Kaja è stata reclusa alcuni anni nel carcere femminile della Giudecca di Venezia. L’Archivio custodisce la sua corrispondenza con Renato Curcio, ricca di piccoli disegni, doni postali, con il simbolo ricorrente e vitale della “donna albero”.
In carcere Kaja si dedica a raccogliere le testimonianze di altre recluse sui simboli che si erano fatte tatuare sulla pelle. I più comuni di questi simboli ricorrono anche nei suoi disegni. L’occhio che piange, per esempio, oppure le sbarre, riferimenti espliciti all’afflizione della reclusione.
In uno dei suoi disegni il carcere viene rappresentato come un congegno a scatole cinesi: un carcere dentro un carcere dentro un carcere, sempre più stringente e sempre uguale.



KAJA

Kaja spent years in the female-only prison “La Giudecca” in Venice.
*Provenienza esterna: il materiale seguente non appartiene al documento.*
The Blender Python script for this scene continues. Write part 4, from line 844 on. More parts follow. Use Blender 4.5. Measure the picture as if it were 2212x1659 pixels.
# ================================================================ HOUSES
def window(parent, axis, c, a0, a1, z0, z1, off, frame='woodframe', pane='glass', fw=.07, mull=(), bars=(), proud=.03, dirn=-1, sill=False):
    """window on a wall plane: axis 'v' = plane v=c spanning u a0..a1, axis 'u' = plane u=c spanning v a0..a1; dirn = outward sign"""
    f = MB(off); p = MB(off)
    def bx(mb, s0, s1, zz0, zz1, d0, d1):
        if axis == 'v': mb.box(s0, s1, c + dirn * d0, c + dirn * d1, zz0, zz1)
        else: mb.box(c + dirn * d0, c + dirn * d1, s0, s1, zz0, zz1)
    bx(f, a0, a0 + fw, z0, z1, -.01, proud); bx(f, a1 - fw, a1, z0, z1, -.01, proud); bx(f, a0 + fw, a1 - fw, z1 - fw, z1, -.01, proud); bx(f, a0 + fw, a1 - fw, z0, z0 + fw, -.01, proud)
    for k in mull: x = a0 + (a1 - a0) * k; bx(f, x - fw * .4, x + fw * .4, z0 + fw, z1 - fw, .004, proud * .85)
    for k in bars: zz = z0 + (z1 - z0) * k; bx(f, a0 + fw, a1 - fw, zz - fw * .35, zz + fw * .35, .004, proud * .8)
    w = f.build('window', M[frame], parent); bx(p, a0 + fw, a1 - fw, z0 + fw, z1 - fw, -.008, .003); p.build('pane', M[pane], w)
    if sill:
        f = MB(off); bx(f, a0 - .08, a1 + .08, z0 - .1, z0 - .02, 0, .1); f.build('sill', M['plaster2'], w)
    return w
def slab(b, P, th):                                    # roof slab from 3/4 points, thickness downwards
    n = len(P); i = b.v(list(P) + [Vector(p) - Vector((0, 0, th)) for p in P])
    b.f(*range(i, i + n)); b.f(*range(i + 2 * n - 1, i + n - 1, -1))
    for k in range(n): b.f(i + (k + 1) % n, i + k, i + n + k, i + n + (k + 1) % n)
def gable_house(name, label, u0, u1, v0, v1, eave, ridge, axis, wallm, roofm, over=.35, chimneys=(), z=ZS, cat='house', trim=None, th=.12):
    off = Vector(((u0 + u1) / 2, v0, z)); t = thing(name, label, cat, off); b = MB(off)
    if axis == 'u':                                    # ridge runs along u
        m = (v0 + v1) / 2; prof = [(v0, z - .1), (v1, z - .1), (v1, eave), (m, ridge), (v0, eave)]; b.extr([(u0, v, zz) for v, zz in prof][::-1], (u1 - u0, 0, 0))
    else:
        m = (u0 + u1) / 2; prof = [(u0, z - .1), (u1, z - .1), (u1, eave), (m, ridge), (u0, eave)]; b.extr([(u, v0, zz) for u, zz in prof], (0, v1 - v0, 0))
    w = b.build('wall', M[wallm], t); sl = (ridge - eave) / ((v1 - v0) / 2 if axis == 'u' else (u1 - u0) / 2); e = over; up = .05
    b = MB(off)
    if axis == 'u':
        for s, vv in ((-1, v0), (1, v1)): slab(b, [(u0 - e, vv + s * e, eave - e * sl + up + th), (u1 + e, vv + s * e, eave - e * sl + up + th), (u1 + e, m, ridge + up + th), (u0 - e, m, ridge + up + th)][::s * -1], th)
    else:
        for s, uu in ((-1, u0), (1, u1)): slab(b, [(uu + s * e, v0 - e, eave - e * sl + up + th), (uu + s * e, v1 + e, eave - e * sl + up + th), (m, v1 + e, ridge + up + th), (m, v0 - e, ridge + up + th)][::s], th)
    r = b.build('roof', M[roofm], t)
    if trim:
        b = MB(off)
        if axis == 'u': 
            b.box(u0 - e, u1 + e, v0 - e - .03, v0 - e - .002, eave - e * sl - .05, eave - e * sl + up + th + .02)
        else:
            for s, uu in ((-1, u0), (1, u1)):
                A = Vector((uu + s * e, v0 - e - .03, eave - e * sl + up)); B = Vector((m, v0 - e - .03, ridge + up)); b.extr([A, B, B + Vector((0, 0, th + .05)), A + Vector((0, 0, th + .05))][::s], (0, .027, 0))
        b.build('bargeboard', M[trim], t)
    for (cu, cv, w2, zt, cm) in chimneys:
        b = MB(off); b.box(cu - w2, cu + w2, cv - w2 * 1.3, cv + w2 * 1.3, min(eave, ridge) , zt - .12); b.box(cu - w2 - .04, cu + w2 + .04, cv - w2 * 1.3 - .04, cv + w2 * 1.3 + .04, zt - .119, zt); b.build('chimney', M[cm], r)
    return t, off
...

Our collection harbours her correspondence with Renato Curcio, full of little paintings and drawings with the recurring symbol of the “Tree-woman”.
During her stay in prison, Kaja collected the background stories of some of her companions about the tattoos they wore on their skin. The most common of these symbols recur in her drawings: the crying eye, for example, or the cell bars, explicit references to the sorrow of reclusion. In one of her works, prison is presented as if it was in Chinese boxes: one prison inside one prison inside one prison... More and more oppressive, but always the same.